### Given data ###

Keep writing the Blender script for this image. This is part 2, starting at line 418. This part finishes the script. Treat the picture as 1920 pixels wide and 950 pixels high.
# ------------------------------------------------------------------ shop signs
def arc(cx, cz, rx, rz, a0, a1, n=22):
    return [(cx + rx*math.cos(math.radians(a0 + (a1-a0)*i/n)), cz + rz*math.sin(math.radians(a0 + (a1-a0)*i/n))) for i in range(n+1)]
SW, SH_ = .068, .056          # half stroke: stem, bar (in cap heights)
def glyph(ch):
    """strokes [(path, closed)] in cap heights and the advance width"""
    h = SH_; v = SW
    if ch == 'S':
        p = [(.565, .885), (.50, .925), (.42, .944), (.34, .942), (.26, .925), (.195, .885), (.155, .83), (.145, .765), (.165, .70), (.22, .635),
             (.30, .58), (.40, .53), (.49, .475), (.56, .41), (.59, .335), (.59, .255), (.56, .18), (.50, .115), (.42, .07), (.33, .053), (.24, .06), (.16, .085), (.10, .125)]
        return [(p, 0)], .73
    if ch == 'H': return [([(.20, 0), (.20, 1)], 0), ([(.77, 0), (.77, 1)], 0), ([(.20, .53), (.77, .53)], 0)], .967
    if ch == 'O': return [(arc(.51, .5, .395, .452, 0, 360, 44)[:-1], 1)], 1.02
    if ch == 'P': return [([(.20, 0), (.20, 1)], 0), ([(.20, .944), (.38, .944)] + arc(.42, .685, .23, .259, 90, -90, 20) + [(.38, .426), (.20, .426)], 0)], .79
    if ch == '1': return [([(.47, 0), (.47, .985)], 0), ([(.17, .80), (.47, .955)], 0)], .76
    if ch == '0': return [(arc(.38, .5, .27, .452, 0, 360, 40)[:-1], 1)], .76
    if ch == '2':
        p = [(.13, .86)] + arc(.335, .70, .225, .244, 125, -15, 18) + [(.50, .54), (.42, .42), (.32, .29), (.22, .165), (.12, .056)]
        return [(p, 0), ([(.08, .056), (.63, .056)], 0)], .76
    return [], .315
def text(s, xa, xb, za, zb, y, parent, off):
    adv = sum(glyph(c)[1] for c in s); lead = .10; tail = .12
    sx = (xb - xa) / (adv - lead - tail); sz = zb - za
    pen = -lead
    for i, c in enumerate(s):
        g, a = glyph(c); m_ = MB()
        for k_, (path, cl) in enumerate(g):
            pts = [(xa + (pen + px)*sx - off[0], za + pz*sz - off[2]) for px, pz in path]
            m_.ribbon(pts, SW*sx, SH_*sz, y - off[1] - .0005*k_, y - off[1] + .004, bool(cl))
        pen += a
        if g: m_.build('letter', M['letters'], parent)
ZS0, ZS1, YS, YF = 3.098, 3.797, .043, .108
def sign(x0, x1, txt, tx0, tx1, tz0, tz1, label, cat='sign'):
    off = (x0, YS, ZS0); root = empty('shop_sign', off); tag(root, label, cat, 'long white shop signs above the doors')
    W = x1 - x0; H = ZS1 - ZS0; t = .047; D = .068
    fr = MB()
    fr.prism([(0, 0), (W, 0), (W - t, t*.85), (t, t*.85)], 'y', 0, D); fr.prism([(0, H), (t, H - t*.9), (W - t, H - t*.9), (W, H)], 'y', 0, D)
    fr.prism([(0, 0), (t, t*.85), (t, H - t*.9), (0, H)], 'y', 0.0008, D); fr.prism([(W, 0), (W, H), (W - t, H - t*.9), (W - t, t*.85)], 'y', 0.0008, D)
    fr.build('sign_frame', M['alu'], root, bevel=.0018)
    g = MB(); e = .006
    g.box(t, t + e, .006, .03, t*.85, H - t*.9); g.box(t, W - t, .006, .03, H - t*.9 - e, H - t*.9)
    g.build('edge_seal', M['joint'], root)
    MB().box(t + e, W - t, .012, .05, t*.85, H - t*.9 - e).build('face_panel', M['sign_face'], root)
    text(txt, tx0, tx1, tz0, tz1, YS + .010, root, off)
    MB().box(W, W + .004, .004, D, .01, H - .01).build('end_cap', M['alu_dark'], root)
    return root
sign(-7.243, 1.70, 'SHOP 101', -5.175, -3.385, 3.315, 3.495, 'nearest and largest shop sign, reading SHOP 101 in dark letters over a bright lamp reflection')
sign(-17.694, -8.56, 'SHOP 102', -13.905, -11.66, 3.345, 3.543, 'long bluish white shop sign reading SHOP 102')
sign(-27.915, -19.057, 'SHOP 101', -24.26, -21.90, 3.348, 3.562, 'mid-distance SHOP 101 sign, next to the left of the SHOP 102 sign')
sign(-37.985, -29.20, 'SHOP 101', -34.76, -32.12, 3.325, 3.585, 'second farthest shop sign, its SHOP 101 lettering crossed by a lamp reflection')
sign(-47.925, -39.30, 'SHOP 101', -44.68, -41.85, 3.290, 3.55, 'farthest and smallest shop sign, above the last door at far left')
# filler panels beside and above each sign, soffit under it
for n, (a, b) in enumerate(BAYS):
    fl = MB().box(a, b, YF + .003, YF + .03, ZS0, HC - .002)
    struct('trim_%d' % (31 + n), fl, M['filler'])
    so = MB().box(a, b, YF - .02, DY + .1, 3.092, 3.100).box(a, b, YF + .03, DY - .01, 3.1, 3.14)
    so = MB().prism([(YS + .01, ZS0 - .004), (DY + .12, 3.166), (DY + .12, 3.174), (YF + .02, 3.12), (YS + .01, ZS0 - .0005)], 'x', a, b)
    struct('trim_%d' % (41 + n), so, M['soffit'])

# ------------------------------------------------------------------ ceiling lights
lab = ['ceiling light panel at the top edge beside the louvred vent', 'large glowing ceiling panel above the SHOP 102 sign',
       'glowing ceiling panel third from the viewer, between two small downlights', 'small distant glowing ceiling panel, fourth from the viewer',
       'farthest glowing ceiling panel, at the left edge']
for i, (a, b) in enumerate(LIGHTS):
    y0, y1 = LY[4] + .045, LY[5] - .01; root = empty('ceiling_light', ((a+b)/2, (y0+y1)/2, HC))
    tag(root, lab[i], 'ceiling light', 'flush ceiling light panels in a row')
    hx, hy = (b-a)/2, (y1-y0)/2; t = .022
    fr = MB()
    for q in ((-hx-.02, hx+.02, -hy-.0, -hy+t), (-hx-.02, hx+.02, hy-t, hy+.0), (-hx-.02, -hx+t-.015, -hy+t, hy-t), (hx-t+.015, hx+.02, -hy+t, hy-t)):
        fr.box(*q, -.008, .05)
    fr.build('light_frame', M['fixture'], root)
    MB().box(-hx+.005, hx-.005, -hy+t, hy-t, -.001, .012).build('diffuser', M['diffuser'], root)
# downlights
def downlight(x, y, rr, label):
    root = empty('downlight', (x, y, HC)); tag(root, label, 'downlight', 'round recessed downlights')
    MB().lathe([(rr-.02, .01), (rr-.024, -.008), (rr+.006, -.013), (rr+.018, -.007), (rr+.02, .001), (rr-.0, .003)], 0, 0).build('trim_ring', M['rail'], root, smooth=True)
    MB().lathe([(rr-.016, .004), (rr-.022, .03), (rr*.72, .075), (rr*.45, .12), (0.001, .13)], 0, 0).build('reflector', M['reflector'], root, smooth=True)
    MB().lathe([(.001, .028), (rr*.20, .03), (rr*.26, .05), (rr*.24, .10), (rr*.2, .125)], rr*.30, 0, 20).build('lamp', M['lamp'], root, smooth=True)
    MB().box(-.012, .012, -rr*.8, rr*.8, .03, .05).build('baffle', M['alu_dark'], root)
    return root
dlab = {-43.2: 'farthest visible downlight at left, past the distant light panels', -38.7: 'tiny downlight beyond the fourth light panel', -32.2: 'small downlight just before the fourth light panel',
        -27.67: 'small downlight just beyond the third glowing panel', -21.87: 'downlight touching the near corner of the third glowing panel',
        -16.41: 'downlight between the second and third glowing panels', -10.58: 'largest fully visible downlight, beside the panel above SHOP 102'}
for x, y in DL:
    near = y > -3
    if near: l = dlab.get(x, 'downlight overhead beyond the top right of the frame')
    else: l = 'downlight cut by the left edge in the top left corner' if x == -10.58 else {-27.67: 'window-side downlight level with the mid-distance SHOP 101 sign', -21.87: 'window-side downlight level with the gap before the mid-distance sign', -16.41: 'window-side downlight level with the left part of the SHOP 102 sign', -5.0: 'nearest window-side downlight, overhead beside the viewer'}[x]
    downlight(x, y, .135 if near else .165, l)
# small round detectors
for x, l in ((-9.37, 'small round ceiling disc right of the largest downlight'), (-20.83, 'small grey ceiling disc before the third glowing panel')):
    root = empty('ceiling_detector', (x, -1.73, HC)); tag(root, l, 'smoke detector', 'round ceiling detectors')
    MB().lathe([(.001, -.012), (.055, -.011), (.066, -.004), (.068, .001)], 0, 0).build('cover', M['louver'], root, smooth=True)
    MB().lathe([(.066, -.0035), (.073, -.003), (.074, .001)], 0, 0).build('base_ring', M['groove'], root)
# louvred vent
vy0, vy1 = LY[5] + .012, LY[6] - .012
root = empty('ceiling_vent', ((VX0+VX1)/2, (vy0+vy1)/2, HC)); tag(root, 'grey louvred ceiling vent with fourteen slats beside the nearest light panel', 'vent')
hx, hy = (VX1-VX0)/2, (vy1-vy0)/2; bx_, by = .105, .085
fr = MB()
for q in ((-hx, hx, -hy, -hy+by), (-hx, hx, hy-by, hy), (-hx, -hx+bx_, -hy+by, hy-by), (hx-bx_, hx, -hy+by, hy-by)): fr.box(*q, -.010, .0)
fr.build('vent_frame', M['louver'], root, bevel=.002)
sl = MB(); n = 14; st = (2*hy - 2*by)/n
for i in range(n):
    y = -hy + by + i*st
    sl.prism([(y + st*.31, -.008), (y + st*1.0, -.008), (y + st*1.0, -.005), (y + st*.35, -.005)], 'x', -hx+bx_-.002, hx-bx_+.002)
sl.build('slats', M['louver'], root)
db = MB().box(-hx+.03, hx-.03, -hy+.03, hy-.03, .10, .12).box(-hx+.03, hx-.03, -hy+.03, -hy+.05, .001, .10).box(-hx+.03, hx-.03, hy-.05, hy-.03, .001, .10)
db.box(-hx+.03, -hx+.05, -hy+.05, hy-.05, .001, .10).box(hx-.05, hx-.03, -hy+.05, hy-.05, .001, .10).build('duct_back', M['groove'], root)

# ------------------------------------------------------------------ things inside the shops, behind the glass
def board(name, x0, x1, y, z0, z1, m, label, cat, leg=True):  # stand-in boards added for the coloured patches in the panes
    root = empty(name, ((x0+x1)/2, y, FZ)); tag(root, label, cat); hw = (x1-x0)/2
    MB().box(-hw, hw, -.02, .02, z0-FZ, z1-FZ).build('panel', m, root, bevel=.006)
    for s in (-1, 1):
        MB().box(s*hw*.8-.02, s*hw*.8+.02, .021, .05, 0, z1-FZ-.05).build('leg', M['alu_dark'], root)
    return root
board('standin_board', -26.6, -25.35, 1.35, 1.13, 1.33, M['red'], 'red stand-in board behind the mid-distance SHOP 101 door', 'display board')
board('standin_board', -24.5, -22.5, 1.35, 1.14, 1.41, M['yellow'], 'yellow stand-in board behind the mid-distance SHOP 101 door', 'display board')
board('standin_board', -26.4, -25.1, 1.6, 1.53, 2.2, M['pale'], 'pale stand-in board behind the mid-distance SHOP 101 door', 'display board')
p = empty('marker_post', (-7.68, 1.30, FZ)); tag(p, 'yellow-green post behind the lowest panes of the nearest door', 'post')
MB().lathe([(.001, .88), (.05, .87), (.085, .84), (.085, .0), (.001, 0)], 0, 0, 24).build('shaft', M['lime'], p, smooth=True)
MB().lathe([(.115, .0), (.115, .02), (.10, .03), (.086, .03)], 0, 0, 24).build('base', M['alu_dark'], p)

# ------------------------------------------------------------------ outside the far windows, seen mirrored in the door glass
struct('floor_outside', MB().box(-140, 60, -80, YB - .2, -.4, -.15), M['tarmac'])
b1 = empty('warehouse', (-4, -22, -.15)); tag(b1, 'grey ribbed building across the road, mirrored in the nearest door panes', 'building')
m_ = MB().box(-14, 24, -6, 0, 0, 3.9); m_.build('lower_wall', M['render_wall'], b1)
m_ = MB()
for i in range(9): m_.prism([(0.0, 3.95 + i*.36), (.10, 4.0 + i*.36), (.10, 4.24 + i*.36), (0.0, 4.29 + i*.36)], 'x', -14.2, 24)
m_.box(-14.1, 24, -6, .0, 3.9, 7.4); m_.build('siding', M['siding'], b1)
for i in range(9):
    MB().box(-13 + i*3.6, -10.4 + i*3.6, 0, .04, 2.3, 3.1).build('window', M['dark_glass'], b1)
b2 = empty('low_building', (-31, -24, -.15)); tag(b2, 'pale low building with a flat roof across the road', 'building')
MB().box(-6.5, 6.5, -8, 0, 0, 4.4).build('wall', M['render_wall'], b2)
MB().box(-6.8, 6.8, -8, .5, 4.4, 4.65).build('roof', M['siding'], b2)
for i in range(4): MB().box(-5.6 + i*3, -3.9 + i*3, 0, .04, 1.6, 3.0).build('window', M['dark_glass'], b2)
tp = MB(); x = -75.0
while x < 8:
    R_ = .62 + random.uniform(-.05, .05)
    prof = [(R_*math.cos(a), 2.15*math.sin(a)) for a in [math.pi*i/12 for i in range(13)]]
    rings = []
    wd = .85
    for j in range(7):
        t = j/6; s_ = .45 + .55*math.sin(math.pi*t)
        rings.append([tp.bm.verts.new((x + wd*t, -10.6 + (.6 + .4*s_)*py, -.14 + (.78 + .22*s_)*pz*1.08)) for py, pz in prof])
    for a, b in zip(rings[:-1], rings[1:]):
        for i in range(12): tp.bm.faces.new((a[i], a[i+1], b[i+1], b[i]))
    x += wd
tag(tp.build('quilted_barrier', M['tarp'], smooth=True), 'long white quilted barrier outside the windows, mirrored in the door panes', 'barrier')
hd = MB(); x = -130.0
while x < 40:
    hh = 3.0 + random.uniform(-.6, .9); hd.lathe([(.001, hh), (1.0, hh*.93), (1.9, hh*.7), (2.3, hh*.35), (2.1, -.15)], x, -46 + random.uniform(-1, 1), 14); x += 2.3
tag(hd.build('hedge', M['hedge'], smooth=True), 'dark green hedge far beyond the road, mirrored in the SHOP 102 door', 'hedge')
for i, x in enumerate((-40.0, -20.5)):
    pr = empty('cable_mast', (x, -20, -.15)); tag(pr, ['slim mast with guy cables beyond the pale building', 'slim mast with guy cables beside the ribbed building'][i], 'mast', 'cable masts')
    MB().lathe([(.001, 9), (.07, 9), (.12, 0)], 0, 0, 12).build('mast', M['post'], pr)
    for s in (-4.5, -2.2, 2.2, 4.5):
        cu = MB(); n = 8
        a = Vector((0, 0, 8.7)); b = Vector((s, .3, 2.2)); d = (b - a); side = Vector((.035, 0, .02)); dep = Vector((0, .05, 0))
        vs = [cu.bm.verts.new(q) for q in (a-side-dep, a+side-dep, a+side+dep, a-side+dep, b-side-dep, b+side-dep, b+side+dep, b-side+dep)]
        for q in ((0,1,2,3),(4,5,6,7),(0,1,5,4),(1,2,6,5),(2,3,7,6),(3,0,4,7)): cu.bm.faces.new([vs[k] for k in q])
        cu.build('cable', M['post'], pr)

###

Given request: From the listing above, collect every line that mentions the word "part".

Response:
Keep writing the Blender script for this image. This is part 2, starting at line 418. This part finishes the script. Treat the picture as 1920 pixels wide and 950 pixels high.
    else: l = 'downlight cut by the left edge in the top left corner' if x == -10.58 else {-27.67: 'window-side downlight level with the mid-distance SHOP 101 sign', -21.87: 'window-side downlight level with the gap before the mid-distance sign', -16.41: 'window-side downlight level with the left part of the SHOP 102 sign', -5.0: 'nearest window-side downlight, overhead beside the viewer'}[x]